Lo que no se perdió en el terreno de combate se perdió así en las urnas el 21 de febrero de 1990. A muchos revolucionarios en aquel momento les pareció que con esa derrota ya todo estaba perdido. Pero al día siguiente de la victoria de la coalición de la UNO apadrinada por Washington, Nicaragua seguía estando ahí. La pobreza seguía estando ahí. Las ansias de paz, de justicia y de esperanza del pueblo seguían estando ahí. A pesar de la derrota el FSLN, como instrumento político del pueblo, y como partido más grande de Nicaragua, seguía estando ahí. En suma, la necesidad de completar lo que se había iniciado el 19 de julio de 1979 seguía estando ahí.

En esas condiciones, el Frente Sandinista, con el Comandante Daniel Ortega a la cabeza, lanzan la consigna de “Gobernar desde abajo” que implicaba defender lo mejor posible los logros alcanzados en un país en el que habían un ejército y una policía de raíces populares y revolucionarias, que no apuntarían sus armas contra el pueblo. Esas instituciones, más el hecho de que por primera vez en la historia el país contaba con miles de abogados, jueces y juristas nacidos de la revolución, le daban al Frente Sandinista una posibilidad real de reconquistar el poder por medio de un juego electoral sancionado por la misma Constitución nacida de la Revolución Sandinista y que fue la que por primera vez le dio al país elecciones verdaderamente libres.

A la derrota de 1990 le siguieron 17 años de lo que en Nicaragua se denomina “larga noche neoliberal”. Lo que se logró avanzar en materia de inversiones productivas durante la década anterior fue privatizado, malvendido o robado por los gobiernos de turno. No solo el Frente Sandinista, sino todos aquellos que habían sido sandinistas, fueron objeto de una cruel privación de puestos de trabajo, de crédito, de alternativas educativas y de cualquier medio de subsistencia. Como hizo Somoza tras el asesinato de Sandino en 1934, la derecha y los Estados Unidos se lanzaron, no solo sobre el Frente Sandinista, sino sobre todo el pueblo sandinista en su conjunto. Ese fue quizás su más grave error, y prueba de ello son las plazas llenas en los 19 de julio de hoy en día.
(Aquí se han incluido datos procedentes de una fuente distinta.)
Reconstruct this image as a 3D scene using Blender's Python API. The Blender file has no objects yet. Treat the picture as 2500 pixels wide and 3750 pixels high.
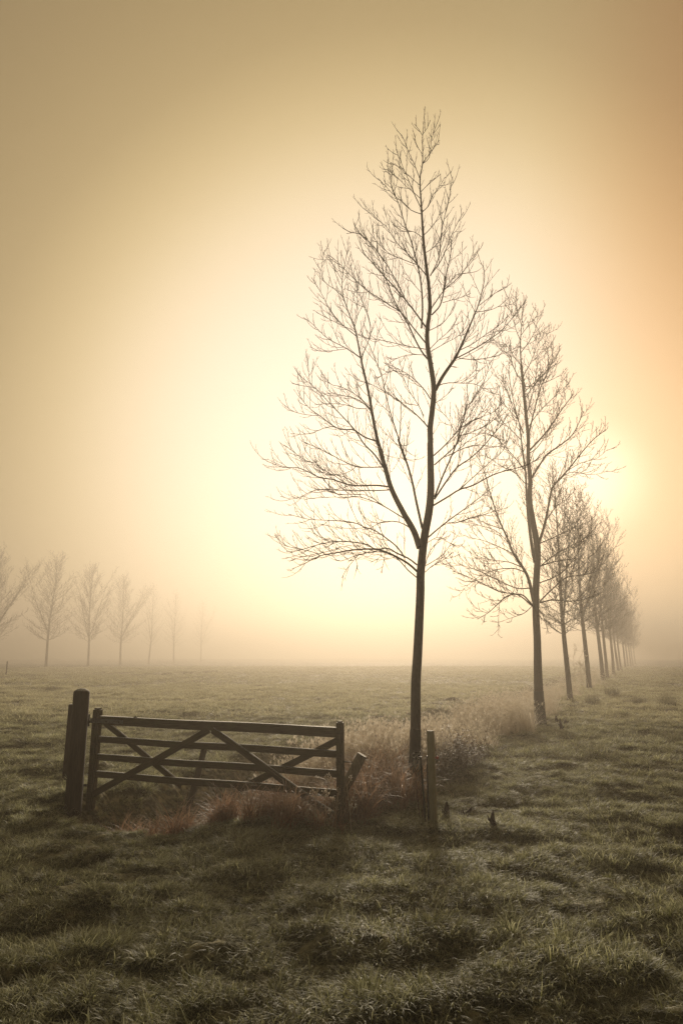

Las plazas llenas de los 19 de julio de hoy en día son el resultado de un pueblo y de su instrumento político que se recomponen a raíz de una severa, más no fatal, derrota. Hoy El Educador ha regresado, habiendo aprendido algunas lecciones de la historia. Y no solo eso, sino que lo hace también gracias a los avances logrados durante los últimos años por nuestros pueblos hermanos del Abya Yala, en especial el Pueblo Bolivariano de Venezuela, al que debemos, no solo una muy importante ayuda material, sino también el impulso de las ideas del Hijo Inmortal de Bolívar.
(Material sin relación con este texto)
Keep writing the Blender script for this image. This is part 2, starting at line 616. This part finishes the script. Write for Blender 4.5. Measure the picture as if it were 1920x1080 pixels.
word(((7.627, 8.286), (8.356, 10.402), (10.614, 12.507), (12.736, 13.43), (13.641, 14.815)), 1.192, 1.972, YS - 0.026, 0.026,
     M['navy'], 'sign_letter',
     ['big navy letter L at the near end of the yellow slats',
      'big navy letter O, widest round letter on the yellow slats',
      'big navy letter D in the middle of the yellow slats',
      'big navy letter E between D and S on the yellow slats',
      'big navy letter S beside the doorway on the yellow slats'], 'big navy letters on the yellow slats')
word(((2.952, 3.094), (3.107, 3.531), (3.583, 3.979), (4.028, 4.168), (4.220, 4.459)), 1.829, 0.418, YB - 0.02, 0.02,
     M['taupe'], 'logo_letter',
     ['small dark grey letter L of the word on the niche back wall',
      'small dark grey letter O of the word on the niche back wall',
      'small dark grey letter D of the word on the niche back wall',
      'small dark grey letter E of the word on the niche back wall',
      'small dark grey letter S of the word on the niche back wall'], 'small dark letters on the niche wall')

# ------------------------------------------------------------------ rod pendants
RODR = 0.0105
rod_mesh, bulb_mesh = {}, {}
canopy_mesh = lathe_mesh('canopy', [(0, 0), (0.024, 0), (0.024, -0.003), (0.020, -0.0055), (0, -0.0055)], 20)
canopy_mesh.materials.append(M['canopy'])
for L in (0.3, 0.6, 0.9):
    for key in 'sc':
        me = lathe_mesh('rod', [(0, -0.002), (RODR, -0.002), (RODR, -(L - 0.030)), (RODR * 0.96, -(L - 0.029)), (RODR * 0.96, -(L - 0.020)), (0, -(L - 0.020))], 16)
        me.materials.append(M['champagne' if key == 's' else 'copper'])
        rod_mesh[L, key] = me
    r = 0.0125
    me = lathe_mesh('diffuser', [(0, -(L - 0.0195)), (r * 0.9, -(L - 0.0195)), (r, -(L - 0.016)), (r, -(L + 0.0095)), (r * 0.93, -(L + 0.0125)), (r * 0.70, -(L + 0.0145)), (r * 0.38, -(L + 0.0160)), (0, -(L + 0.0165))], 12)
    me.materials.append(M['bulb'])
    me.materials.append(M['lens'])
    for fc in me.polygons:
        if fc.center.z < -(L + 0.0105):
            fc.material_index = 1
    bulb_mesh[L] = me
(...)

Hoy el Pueblo Presidente llena las plazas de Nicaragua basado en un consenso que abarca a los sectores más amplios de la sociedad. Es un consenso que reconoce (aunque no necesariamente comparta) las razones de los otrora enemigos, asumiendo sus propias arrogancias y cegueras del pasado así como siendo vigilante con las que se pueda cometer en el presente. Es un consenso que ha aprendido a valorar el control directo de los trabajadores libremente asociados sobre los medios de producción, con un sector de lógica no-capitalista que controla el 63% del PIB y más del 70% de la fuerza de trabajo en medio de una economía altamente capitalista y dependiente del mercado internacional. Es un consenso que se basa en la conciencia colectiva compartida de la necesidad de diversificar las relaciones económicas del país al máximo posible, así como de hacer un uso eficiente de hasta el último centavo. Otro formidable “colchón” de Nicaragua ante las incertidumbres del mercado mundial actual es el hecho de que el 90% de la comida que se consume, o sea, el arroz y los frijoles que come el pueblo, son producidos en el país.

Un 19 de julio de 1979 al pueblo nicaragüense todo le parecía posible. Hoy, 37 años más tarde, todo le sigue pareciendo posible, pero de una manera mucho más real. Desde que el Frente Sandinista regresó al poder en 2007, el país ha experimentado un paulatino pero sostenido proceso de cambios para mejor. Según las encuestas de opinión, el presidente Daniel Ortega tiene los niveles más altos de aprobación de todos los presidentes que han habido desde 1990 hasta la fecha. No sería ninguna exageración decir que Daniel Ortega ha sido el mejor presidente de Nicaragua en sus casi dos siglos de historia independiente.

Antes de 2007, Nicaragua era un país del que la gente se quería ir. Hoy es cada vez más uno de gente que se quiere quedar. Antes, no había esperanza, mientras que hoy sí la hay, aún en los turbulentos momentos por los que atraviesan nuestra región y el mundo. Hoy, para muchos jóvenes, que son la mayoría del país, el 19 de julio de 1979 es una referencia cada vez más lejana, y la sociedad enfrenta el reto de no olvidar su historia, y no solo eso, sino también de asumir la tarea de definir concretamente en qué consisten los Ríos de Leche y Miel hoy en día, en pleno Siglo XXI. Definitivamente, la historia ha hecho madurar al pueblo nicaragüense pero, como siempre en la vida, las experiencias pasadas son tan solo lo que logremos hacer de ellas de cara al futuro, de modo que en cierto sentido se puede decir que todo resta aún por hacer, y que afortunadamente Nicaragua tiene muchos 19 de julio por delante que celebrar.